Retype the lines beneath this one, from the first through the line containing "scene.camera = cam". Pictures are left out.

# START OF Given material

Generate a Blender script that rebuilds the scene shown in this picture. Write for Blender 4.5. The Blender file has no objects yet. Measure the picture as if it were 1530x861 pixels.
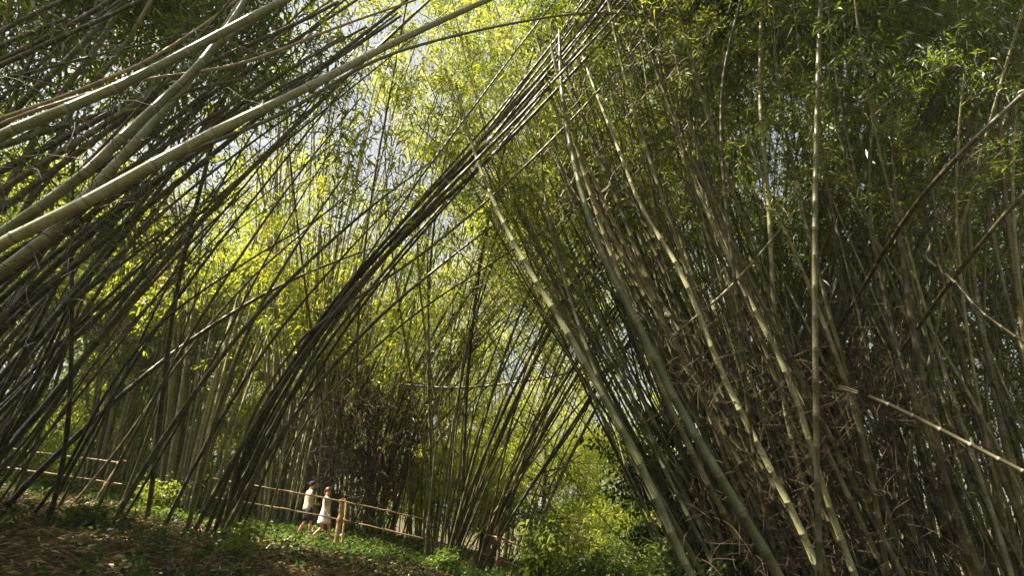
import bpy, bmesh, math, random
import numpy as np
from mathutils import Vector, Matrix

random.seed(7)
rng = np.random.default_rng(11)
scene = bpy.context.scene
C = scene.collection

# ------------------------------------------------------------------ camera, sky, sun, exposure
PITCH = math.radians(22.0)
F = 835.0                                   # focal length in photo pixels (1530 wide)
cam_data = bpy.data.cameras.new('camera')
cam_data.sensor_width = 36.0
cam_data.lens = 36.0 * F / 1530.0
cam_data.clip_start = 0.05
cam_data.clip_end = 3000
cam = bpy.data.objects.new('camera', cam_data)
C.objects.link(cam)
cam.location = (0, 0, 0)
cam.rotation_euler = (math.radians(90) + PITCH, 0, 0)
scene.camera = cam

SUN_EL, SUN_AZ = math.radians(56), math.radians(-100)     # azimuth from +Y, negative = to the left
world = bpy.data.worlds.new('World')
scene.world = world
world.use_nodes = True
wn = world.node_tree
sky = wn.nodes.new('ShaderNodeTexSky')
sky.sky_type = 'NISHITA'
sky.sun_disc = False
sky.sun_elevation = SUN_EL
sky.sun_rotation = SUN_AZ
sky.air_density = 1.0
sky.dust_density = 6.0
sky.ozone_density = 1.0
bgn = wn.nodes['Background']
hs = wn.nodes.new('ShaderNodeHueSaturation'); hs.inputs['Saturation'].default_value = 0.28   # hazy, milky sky
wn.links.new(sky.outputs[0], hs.inputs['Color']); wn.links.new(hs.outputs[0], bgn.inputs[0])
bgn.inputs[1].default_value = 0.05

sl = bpy.data.lights.new('sun', 'SUN')
sl.energy = 5.0
sl.angle = math.radians(0.5)
sl.color = (1.0, 0.90, 0.70)
sun = bpy.data.objects.new('sun', sl)
C.objects.link(sun)
sd = Vector((math.sin(SUN_AZ) * math.cos(SUN_EL), math.cos(SUN_AZ) * math.cos(SUN_EL), math.sin(SUN_EL)))
sun.rotation_euler = sd.to_track_quat('Z', 'Y').to_euler()
sun.location = sd * 60

scene.view_settings.view_transform = 'Standard'
scene.view_settings.look = 'None'
scene.view_settings.exposure = 2.25
scene.view_settings.gamma = 1.0
cy = scene.cycles
cy.max_bounces = 6
cy.diffuse_bounces = 3
cy.glossy_bounces = 2
cy.transmission_bounces = 4
cy.transparent_max_bounces = 4
cy.sample_clamp_indirect = 4.0
cy.caustics_reflective = False
cy.caustics_refractive = False

# ------------------------------------------------------------------ geometry helpers
cp, sp = math.cos(PITCH), math.sin(PITCH)


def at(px, py, d):
    u = -(py - 430.5) / F * d
    x = (px - 765.0) / F * d
    return np.array([x, d * cp - u * sp, d * sp + u * cp])


def hgt(x, y):
    """terrain height: a slope that rises to the left and falls away to the right"""
    x = np.asarray(x, float); y = np.asarray(y, float)
    xs = np.where(x > 0, 14 * np.tanh(x / 14), np.where(x < -20, -20 + 12 * np.tanh((x + 20) / 12), x))
    z = -1.75 - 0.17 * xs
    z = z + 0.07 * np.sin(x * 0.9 + 1.3) * np.sin(y * 0.7) + 0.04 * np.sin(x * 2.3 + y * 1.7)
    z = z - 0.30 * np.clip((y - 16.6) / 0.9, 0, 1) * (1 - 0.5 * np.clip((y - 21) / 2, 0, 1))   # the footpath's bench
    far = np.clip((y - 26) / 60, 0, 1)
    z = z - far * 4.0 * np.clip((x + 30) / 30, 0, 1)
    return z


def mesh_obj(name, verts, faces, mats, parent=None, attrs=None, mat_idx=None, smooth=True, loops=None):
    """verts (N,3) array; faces (M,4) or (M,3) array, or list of such arrays"""
    me = bpy.data.meshes.new(name)
    if not isinstance(faces, (list, tuple)):
        faces = [faces]
    faces = [np.asarray(f, np.int32) for f in faces if len(f)]
    nl = sum(f.size for f in faces); nf = sum(len(f) for f in faces)
    me.vertices.add(len(verts)); me.loops.add(nl); me.polygons.add(nf)
    me.vertices.foreach_set('co', np.asarray(verts, np.float32).ravel())
    me.loops.foreach_set('vertex_index', np.concatenate([f.ravel() for f in faces]))
    starts = []; s = 0
    for f in faces:
        starts.append(s + np.arange(len(f)) * f.shape[1]); s += f.size
    me.polygons.foreach_set('loop_start', np.concatenate(starts).astype(np.int32))
    if mat_idx is not None:
        me.polygons.foreach_set('material_index', np.asarray(mat_idx, np.int32))
    me.polygons.foreach_set('use_smooth', np.full(nf, smooth, bool))
    for m in (mats if isinstance(mats, (list, tuple)) else [mats]):
        me.materials.append(m)
    for k, v in (attrs or {}).items():
        a = me.attributes.new(k, 'FLOAT', 'POINT')
        a.data.foreach_set('value', np.asarray(v, np.float32))
    me.update(calc_edges=True)
    o = bpy.data.objects.new(name, me)
    C.objects.link(o)
    if parent is not None:
        o.parent = parent
    return o


def tag(o, label=None, cat=None, group=None, kind=None):
    if label: o['label'] = label
    if cat: o['category'] = cat
    if group: o['group'] = group
    if kind: o['kind'] = kind
    return o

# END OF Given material

### Exercise output
Generate a Blender script that rebuilds the scene shown in this picture. Write for Blender 4.5. The Blender file has no objects yet. Measure the picture as if it were 1530x861 pixels.
import bpy, bmesh, math, random
import numpy as np
from mathutils import Vector, Matrix

random.seed(7)
rng = np.random.default_rng(11)
scene = bpy.context.scene
C = scene.collection

# ------------------------------------------------------------------ camera, sky, sun, exposure
PITCH = math.radians(22.0)
F = 835.0                                   # focal length in photo pixels (1530 wide)
cam_data = bpy.data.cameras.new('camera')
cam_data.sensor_width = 36.0
cam_data.lens = 36.0 * F / 1530.0
cam_data.clip_start = 0.05
cam_data.clip_end = 3000
cam = bpy.data.objects.new('camera', cam_data)
C.objects.link(cam)
cam.location = (0, 0, 0)
cam.rotation_euler = (math.radians(90) + PITCH, 0, 0)
scene.camera = cam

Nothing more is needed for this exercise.